La vida es una escuela de sencillez. Te lo digo cuando acabo
de cumplir medio siglo de todo.
Recién puesta la insignia del medio siglo de ejercicio
profesional, me cuelgo el collar de los cincuenta años de matrimonio-
Hace más de sesenta años, cuando me concedieron mi título de
licenciado, hablar de algo “para toda la vida”, parecía una enormidad. Desde
este otro lado del río, parece que fue ayer. No era para tanto. Nos asusta y
acongoja “la vida” y no dura más que un momento de la enormidad sideral que tampoco
es más que otro un poco mayor.
Debe ser impresionante tener la capacidad suficiente de
imaginación como para darse cuenta del sonido de la melodía de que no llegamos,
la mayoría, más que a ser parte de la nota de una frase musical, ni siquiera un
acorde, puede que un silencio.
Con no sé qué motivo, anduve hurgando entre viejos papeles
amarillentos, de esos que almacenamos porque nos parecen importantes, y que hasta
debieron serlo, por su tono y seriedad, pero que ya ni recuerdo el motivo de
que los escribiera quien me alaba o me pide disculpas o me cuenta cosas
evidentemente mucho menos trascendentes de lo que fueron en aquel momento dado.
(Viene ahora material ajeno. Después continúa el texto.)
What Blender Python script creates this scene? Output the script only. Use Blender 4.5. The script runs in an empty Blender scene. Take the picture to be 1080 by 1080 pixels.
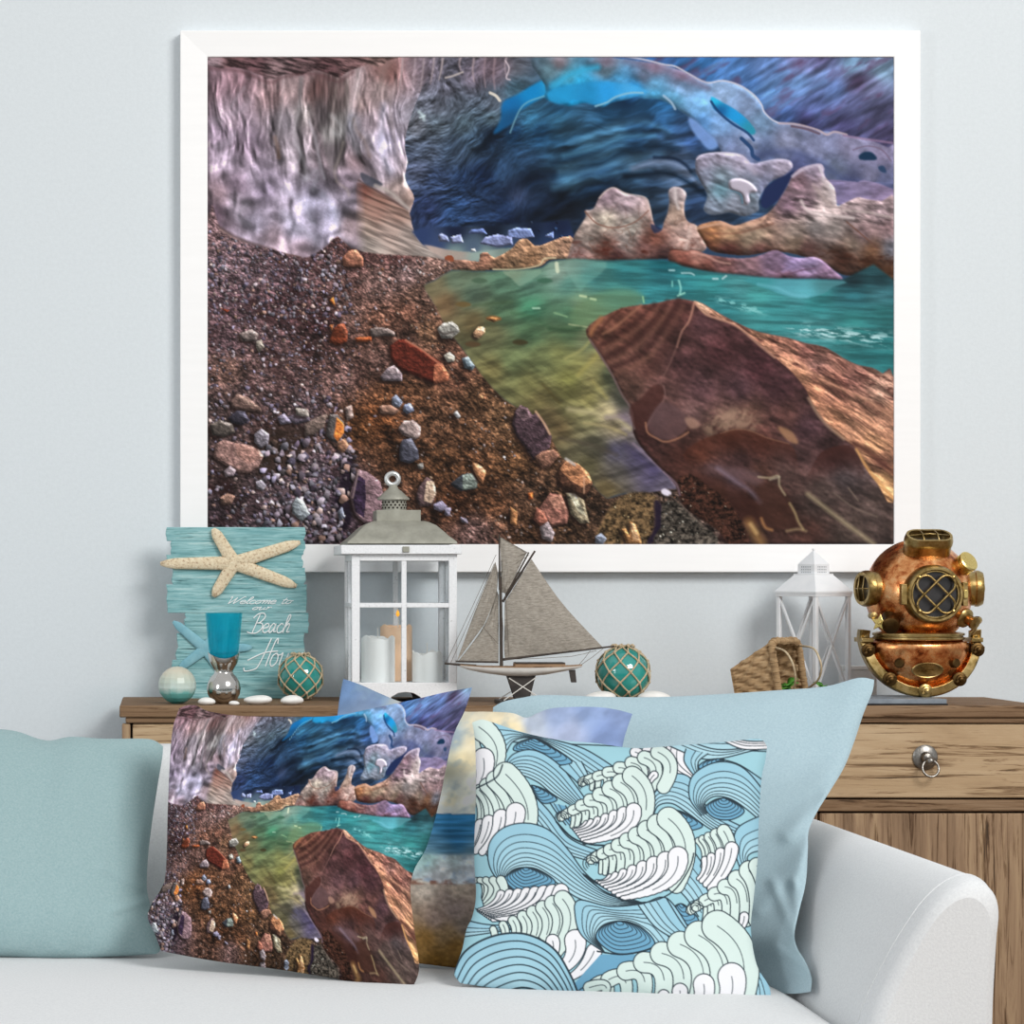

El mundo sobrevive de milagro, pero a la vez lo hace con
sencillez. Nace el sol, se pone, cosas ambas que parece imposible que se
repitan por su grandeza inverosímil, y lo hace de esa tan rutinaria y
aparentemente sencilla, fácil manera que ni salimos de la cama a comprobar
tamaño prodigio.
Nuestros abuelos neandertales o cromañones se maravillaron
en su tiempo de tal modo que confundían al sol con su autor y lo deificaron, y
no sólo a él, sino también a la luna, y al viento, a cada manantial. Tardaron
en dar el siguiente paso, de los dioses antropomórficos, que vivían en el piso
de arriba, enfrascados, pese a su envidiable inmortalidad, en peleas familiares
como las nuestras.
A veces, en día como hoy, de primeros de mayo, alergias,
polen, tiempo entreverado, escalofríos primaverales repentinos, me da la impresión
de que urdimos todo esto de las crisis, los impuestos, el dinero y las
agarradiellas habituales para entretener la atención y que la inmensidad de lo
que en realidad nos rodea no llegue a abrumarnos. Lo que pasa es que ponemos la
cocina en manos de unos curiosos duendes y gnomos que se complacen en
escondernos las cosas, emborronarnos los dibujos y desmontarnos los engranajes
de la paciencia. Les encanta echar a los condumios que nos preparan demasiada
sal, azúcar o especias donde no deberían. Pienso que están ahí para
endurecernos, hacernos cada vez más resistentes, más humildes, más
paradójicamente pacientes, cuanto más nos alteran los nervios con sus
excentricidades cada vez más inesperadas.